Specifically, the lawsuit challenged the new forest plan’s “impassable” standard for determining total road density, which is less rigorous than the old plan’s “reclaimed” standard. The distinction between the two standards has become the central sticking point in the lawsuit, which could force the federal agencies to reconsider how they calculate road density in grizzly bear and bull trout habitat when approving logging projects.
“The impassable standard is plainly less demanding than the reclaimed standard —reclaimed roads have specific, mandatory minimum treatment standards … that are not required for impassable roads,” Christensen wrote in the order, citing a 1997 study by grizzly bear researchers Rick Mace and John Waller.
The FNF is part of several regional ecosystems and recovery units that support populations of grizzly bear and bull trout, which are both federally listed as threatened under the ESA, including the Northern Continental Divide Ecosystem (NCDE), one of six grizzly bear recovery zones. The FNF also plays a central role in the region’s timber industry, supporting roughly 1,500 jobs and $50 million in labor income, according to DeSoto’s findings.

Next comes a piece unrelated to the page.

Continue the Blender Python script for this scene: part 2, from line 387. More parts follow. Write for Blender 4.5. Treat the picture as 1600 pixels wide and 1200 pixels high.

The FNF’s 1986 Land and Resources Management Plan provided the framework for forest management for several decades. In 1995, forest officials adopted a change to the plan called Amendment 19, which required the FNF “reclaim” any road it wanted to delete from its total motorized route density (TMRD) calculations. A reclaimed road is a road that “has been treated in such a manner so as to no longer function as a road or trail and has a legal closure order until reclamation treatment is effective.” Road reclamation was accomplished by “recontouring to original slope, placement of natural debris, or revegetation with shrubs or trees,” the plan states. At a minimum, the treatment requirements included the removal of culverts.
Because forest plans must undergo a revision at least every 15 years, the FNF in 2018 revised its 1986 plan and replaced Amendment 19’s “reclaimed” road standard with an “impassable” road standard. Under the revised plan, impassable roads no longer count toward total road density if the road —generally the first 50 to 300 feet — has been treated to make it inaccessible to wheeled vehicles during the bear’s non-denning season.
“Judge Christensen essentially ruled that the government can’t just close a logging road, say it has no further impact on wildlife, and not count it against limits on total road density,” according to Hammer. “We’re glad to see that ruling still stands and hope the government recognizes it must reinstate meaningful limits on its road building program.”